## REQUEST
Repeat exactly the lines from the one containing "Keep writing the" through the one containing "fj+1]*ta)*(1-ty)+(Zg[fi+1, fj]*(1-ta)+Zg[fi+1, fj+1]*ta)*ty)", both lines included, please, without any other lines.
--- BEGIN ---
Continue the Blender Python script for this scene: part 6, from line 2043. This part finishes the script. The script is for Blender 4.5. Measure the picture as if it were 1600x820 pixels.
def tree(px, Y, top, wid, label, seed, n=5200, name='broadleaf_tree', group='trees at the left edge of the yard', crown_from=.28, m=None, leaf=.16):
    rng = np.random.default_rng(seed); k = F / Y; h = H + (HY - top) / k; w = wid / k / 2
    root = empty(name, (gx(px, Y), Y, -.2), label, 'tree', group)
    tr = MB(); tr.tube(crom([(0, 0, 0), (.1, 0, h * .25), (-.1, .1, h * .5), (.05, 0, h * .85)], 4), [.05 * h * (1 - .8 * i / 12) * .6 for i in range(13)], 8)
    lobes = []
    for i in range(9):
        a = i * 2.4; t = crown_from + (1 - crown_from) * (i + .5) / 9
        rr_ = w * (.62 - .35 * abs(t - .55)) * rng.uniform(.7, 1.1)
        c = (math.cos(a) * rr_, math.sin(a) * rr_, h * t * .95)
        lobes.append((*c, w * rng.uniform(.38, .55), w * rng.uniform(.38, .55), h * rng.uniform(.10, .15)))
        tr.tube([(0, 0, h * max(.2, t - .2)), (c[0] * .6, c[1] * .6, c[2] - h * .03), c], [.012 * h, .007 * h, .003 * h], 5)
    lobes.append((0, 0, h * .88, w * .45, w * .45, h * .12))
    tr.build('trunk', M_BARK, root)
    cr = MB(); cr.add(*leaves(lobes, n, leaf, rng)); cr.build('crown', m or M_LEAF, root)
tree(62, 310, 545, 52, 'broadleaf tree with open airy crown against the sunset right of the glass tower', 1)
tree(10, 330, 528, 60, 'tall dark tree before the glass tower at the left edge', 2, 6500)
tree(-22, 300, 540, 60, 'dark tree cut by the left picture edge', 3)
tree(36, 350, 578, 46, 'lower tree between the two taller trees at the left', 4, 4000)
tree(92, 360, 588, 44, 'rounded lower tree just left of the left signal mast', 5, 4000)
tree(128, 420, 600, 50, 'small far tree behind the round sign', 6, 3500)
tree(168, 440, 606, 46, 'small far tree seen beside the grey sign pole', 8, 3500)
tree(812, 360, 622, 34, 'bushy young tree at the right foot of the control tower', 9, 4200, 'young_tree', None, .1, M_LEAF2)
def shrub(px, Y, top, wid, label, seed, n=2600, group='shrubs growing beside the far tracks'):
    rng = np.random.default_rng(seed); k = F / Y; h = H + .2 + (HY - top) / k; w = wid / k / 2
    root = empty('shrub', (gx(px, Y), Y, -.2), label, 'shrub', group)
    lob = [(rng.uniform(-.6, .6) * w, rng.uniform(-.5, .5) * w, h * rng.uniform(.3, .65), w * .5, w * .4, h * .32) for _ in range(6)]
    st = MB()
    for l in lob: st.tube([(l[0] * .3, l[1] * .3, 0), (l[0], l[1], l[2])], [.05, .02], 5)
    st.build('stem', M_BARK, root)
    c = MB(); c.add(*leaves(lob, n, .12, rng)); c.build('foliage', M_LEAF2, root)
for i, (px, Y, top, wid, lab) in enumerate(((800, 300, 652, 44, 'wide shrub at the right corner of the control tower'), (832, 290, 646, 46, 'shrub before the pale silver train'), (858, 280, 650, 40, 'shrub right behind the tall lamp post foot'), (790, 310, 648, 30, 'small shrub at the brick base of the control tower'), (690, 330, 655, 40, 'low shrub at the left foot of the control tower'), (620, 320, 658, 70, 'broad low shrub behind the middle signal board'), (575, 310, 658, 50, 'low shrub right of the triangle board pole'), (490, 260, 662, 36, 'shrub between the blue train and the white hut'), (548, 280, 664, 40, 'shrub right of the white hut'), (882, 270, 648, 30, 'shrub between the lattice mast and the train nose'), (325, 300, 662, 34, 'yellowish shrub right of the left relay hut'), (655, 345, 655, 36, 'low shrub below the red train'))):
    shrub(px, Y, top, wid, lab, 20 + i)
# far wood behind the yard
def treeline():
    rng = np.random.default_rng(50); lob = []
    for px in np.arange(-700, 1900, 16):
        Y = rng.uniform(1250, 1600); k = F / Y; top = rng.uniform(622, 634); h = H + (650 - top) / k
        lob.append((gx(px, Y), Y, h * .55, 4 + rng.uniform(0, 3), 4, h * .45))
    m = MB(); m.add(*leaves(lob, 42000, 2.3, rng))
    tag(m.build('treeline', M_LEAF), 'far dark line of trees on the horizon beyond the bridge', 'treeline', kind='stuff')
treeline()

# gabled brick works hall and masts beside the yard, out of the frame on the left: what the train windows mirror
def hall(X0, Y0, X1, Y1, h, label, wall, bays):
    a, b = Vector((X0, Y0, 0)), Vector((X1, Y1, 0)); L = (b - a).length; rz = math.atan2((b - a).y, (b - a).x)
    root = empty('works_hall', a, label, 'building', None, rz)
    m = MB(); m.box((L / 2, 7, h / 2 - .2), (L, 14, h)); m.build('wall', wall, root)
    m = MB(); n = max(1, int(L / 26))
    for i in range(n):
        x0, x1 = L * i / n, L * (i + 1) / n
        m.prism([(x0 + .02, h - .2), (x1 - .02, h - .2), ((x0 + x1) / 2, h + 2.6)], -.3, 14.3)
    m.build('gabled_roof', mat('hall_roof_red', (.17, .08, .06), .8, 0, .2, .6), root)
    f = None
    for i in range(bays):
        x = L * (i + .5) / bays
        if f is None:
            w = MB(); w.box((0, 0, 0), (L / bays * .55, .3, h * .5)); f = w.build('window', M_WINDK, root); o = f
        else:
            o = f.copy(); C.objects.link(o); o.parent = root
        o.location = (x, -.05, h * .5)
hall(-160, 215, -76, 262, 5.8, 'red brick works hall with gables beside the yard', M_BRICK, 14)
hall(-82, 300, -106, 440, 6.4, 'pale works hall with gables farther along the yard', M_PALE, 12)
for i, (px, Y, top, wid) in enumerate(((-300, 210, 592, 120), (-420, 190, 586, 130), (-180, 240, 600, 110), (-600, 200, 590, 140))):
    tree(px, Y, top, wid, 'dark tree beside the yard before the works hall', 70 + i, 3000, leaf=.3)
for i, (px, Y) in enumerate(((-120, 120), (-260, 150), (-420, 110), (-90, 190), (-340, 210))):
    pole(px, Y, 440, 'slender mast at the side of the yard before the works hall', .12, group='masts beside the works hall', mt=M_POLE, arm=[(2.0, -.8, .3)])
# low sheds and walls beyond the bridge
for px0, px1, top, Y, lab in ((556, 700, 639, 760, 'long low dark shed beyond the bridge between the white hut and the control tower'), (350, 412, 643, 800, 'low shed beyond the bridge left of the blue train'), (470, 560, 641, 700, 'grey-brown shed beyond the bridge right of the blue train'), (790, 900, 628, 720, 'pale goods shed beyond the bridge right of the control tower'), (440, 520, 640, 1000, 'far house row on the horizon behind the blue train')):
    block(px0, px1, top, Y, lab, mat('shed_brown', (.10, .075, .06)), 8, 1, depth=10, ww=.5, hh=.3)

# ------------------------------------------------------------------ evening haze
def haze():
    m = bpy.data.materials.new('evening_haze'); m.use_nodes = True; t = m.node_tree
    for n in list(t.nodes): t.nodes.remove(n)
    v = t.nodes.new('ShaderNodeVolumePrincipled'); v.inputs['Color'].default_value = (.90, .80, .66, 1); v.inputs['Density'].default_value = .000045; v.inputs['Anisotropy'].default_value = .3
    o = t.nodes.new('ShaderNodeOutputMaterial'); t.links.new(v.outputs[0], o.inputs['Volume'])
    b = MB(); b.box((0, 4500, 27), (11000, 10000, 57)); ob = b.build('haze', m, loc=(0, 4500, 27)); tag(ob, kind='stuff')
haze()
--- END ---
--- BEGIN ---
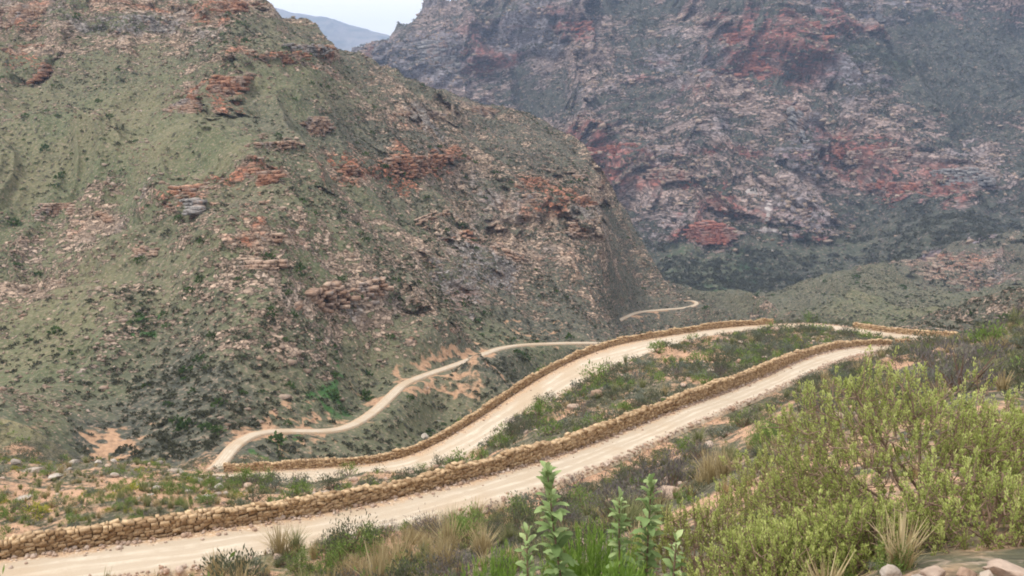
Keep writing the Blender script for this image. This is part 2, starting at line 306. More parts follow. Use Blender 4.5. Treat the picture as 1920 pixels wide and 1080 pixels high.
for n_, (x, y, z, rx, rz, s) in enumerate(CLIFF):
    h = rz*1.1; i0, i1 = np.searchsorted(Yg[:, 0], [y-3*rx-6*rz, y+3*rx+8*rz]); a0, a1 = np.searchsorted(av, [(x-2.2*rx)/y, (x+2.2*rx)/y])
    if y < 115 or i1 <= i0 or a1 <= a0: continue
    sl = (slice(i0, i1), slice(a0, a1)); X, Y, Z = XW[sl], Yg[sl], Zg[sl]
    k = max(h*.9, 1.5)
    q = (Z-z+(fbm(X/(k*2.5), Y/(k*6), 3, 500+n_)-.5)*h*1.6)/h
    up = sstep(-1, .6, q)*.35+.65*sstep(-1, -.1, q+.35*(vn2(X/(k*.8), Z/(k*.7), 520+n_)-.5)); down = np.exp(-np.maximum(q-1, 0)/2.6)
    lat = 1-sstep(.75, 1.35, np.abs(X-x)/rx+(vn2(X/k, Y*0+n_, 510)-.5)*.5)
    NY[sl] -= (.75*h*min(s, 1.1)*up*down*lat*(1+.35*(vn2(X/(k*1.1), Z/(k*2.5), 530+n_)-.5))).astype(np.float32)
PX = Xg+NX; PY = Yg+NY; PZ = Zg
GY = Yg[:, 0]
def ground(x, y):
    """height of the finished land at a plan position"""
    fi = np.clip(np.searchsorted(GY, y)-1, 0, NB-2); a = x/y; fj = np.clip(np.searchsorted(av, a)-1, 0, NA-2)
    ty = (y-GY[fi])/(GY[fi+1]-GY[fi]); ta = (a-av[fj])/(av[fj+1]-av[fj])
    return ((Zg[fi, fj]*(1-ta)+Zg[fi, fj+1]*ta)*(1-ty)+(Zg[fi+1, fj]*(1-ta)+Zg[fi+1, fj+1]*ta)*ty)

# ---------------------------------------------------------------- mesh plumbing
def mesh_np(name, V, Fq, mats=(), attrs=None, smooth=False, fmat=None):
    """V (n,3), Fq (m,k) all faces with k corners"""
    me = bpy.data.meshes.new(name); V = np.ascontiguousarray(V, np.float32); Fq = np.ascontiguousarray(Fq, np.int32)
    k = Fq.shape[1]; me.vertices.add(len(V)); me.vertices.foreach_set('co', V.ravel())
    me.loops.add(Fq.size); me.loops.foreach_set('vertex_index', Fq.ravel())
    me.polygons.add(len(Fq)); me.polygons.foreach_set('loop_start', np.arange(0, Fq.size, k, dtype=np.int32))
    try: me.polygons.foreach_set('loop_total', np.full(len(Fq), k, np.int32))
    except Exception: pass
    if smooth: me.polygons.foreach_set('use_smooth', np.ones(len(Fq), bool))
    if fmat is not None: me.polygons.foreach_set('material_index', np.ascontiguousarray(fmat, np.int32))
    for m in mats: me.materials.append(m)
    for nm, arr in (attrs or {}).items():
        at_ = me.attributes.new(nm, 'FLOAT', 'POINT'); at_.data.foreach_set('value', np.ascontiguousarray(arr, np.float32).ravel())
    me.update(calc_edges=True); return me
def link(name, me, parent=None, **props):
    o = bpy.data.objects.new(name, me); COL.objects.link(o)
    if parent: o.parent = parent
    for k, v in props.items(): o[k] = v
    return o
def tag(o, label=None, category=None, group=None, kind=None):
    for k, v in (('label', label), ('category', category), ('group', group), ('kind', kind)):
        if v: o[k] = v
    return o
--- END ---
## FINISHED TASK
Keep writing the Blender script for this image. This is part 2, starting at line 306. More parts follow. Use Blender 4.5. Treat the picture as 1920 pixels wide and 1080 pixels high.
for n_, (x, y, z, rx, rz, s) in enumerate(CLIFF):
    h = rz*1.1; i0, i1 = np.searchsorted(Yg[:, 0], [y-3*rx-6*rz, y+3*rx+8*rz]); a0, a1 = np.searchsorted(av, [(x-2.2*rx)/y, (x+2.2*rx)/y])
    if y < 115 or i1 <= i0 or a1 <= a0: continue
    sl = (slice(i0, i1), slice(a0, a1)); X, Y, Z = XW[sl], Yg[sl], Zg[sl]
    k = max(h*.9, 1.5)
    q = (Z-z+(fbm(X/(k*2.5), Y/(k*6), 3, 500+n_)-.5)*h*1.6)/h
    up = sstep(-1, .6, q)*.35+.65*sstep(-1, -.1, q+.35*(vn2(X/(k*.8), Z/(k*.7), 520+n_)-.5)); down = np.exp(-np.maximum(q-1, 0)/2.6)
    lat = 1-sstep(.75, 1.35, np.abs(X-x)/rx+(vn2(X/k, Y*0+n_, 510)-.5)*.5)
    NY[sl] -= (.75*h*min(s, 1.1)*up*down*lat*(1+.35*(vn2(X/(k*1.1), Z/(k*2.5), 530+n_)-.5))).astype(np.float32)
PX = Xg+NX; PY = Yg+NY; PZ = Zg
GY = Yg[:, 0]
def ground(x, y):
    """height of the finished land at a plan position"""
    fi = np.clip(np.searchsorted(GY, y)-1, 0, NB-2); a = x/y; fj = np.clip(np.searchsorted(av, a)-1, 0, NA-2)
    ty = (y-GY[fi])/(GY[fi+1]-GY[fi]); ta = (a-av[fj])/(av[fj+1]-av[fj])
    return ((Zg[fi, fj]*(1-ta)+Zg[fi, fj+1]*ta)*(1-ty)+(Zg[fi+1, fj]*(1-ta)+Zg[fi+1, fj+1]*ta)*ty)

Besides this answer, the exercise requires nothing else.